→ EXERCISE
Quote every line below exactly as it reads.

→ COLLECTED MATERIAL
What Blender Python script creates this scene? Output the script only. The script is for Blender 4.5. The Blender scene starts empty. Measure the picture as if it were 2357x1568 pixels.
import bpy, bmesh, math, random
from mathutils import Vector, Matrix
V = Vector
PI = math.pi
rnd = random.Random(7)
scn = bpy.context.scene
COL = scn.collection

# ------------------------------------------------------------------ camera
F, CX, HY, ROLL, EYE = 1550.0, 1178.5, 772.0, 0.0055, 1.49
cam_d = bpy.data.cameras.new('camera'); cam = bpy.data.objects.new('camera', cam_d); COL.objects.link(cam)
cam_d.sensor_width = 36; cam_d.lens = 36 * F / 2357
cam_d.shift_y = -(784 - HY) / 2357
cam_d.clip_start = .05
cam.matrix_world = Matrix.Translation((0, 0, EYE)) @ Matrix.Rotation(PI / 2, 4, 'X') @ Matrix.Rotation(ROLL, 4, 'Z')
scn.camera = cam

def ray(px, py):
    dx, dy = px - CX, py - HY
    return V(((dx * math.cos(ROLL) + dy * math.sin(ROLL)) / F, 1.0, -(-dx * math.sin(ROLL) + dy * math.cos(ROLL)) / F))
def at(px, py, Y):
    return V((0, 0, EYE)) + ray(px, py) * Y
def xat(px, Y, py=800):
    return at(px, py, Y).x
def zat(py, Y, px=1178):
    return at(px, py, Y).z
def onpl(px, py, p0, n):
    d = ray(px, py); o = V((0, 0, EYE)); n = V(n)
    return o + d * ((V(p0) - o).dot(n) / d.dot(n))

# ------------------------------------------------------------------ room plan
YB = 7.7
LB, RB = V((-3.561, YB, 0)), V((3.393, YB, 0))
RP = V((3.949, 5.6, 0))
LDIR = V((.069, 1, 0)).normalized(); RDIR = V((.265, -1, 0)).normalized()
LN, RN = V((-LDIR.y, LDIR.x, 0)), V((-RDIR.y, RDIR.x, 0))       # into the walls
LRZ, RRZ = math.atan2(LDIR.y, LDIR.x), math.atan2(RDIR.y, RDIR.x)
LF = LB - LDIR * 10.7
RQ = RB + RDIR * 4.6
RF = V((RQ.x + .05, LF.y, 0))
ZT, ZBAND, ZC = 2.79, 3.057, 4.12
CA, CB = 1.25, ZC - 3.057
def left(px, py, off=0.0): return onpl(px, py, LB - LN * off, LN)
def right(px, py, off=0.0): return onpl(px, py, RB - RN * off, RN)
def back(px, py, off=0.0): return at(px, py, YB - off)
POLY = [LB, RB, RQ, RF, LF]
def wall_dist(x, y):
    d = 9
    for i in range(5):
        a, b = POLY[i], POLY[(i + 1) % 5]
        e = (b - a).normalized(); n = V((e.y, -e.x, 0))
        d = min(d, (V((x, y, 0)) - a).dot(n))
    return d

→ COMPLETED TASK
What Blender Python script creates this scene? Output the script only. The script is for Blender 4.5. The Blender scene starts empty. Measure the picture as if it were 2357x1568 pixels.
import bpy, bmesh, math, random
from mathutils import Vector, Matrix
V = Vector
PI = math.pi
rnd = random.Random(7)
scn = bpy.context.scene
COL = scn.collection

# ------------------------------------------------------------------ camera
F, CX, HY, ROLL, EYE = 1550.0, 1178.5, 772.0, 0.0055, 1.49
cam_d = bpy.data.cameras.new('camera'); cam = bpy.data.objects.new('camera', cam_d); COL.objects.link(cam)
cam_d.sensor_width = 36; cam_d.lens = 36 * F / 2357
cam_d.shift_y = -(784 - HY) / 2357
cam_d.clip_start = .05
cam.matrix_world = Matrix.Translation((0, 0, EYE)) @ Matrix.Rotation(PI / 2, 4, 'X') @ Matrix.Rotation(ROLL, 4, 'Z')
scn.camera = cam

def ray(px, py):
    dx, dy = px - CX, py - HY
    return V(((dx * math.cos(ROLL) + dy * math.sin(ROLL)) / F, 1.0, -(-dx * math.sin(ROLL) + dy * math.cos(ROLL)) / F))
def at(px, py, Y):
    return V((0, 0, EYE)) + ray(px, py) * Y
def xat(px, Y, py=800):
    return at(px, py, Y).x
def zat(py, Y, px=1178):
    return at(px, py, Y).z
def onpl(px, py, p0, n):
    d = ray(px, py); o = V((0, 0, EYE)); n = V(n)
    return o + d * ((V(p0) - o).dot(n) / d.dot(n))

# ------------------------------------------------------------------ room plan
YB = 7.7
LB, RB = V((-3.561, YB, 0)), V((3.393, YB, 0))
RP = V((3.949, 5.6, 0))
LDIR = V((.069, 1, 0)).normalized(); RDIR = V((.265, -1, 0)).normalized()
LN, RN = V((-LDIR.y, LDIR.x, 0)), V((-RDIR.y, RDIR.x, 0))       # into the walls
LRZ, RRZ = math.atan2(LDIR.y, LDIR.x), math.atan2(RDIR.y, RDIR.x)
LF = LB - LDIR * 10.7
RQ = RB + RDIR * 4.6
RF = V((RQ.x + .05, LF.y, 0))
ZT, ZBAND, ZC = 2.79, 3.057, 4.12
CA, CB = 1.25, ZC - 3.057
def left(px, py, off=0.0): return onpl(px, py, LB - LN * off, LN)
def right(px, py, off=0.0): return onpl(px, py, RB - RN * off, RN)
def back(px, py, off=0.0): return at(px, py, YB - off)
POLY = [LB, RB, RQ, RF, LF]
def wall_dist(x, y):
    d = 9
    for i in range(5):
        a, b = POLY[i], POLY[(i + 1) % 5]
        e = (b - a).normalized(); n = V((e.y, -e.x, 0))
        d = min(d, (V((x, y, 0)) - a).dot(n))
    return d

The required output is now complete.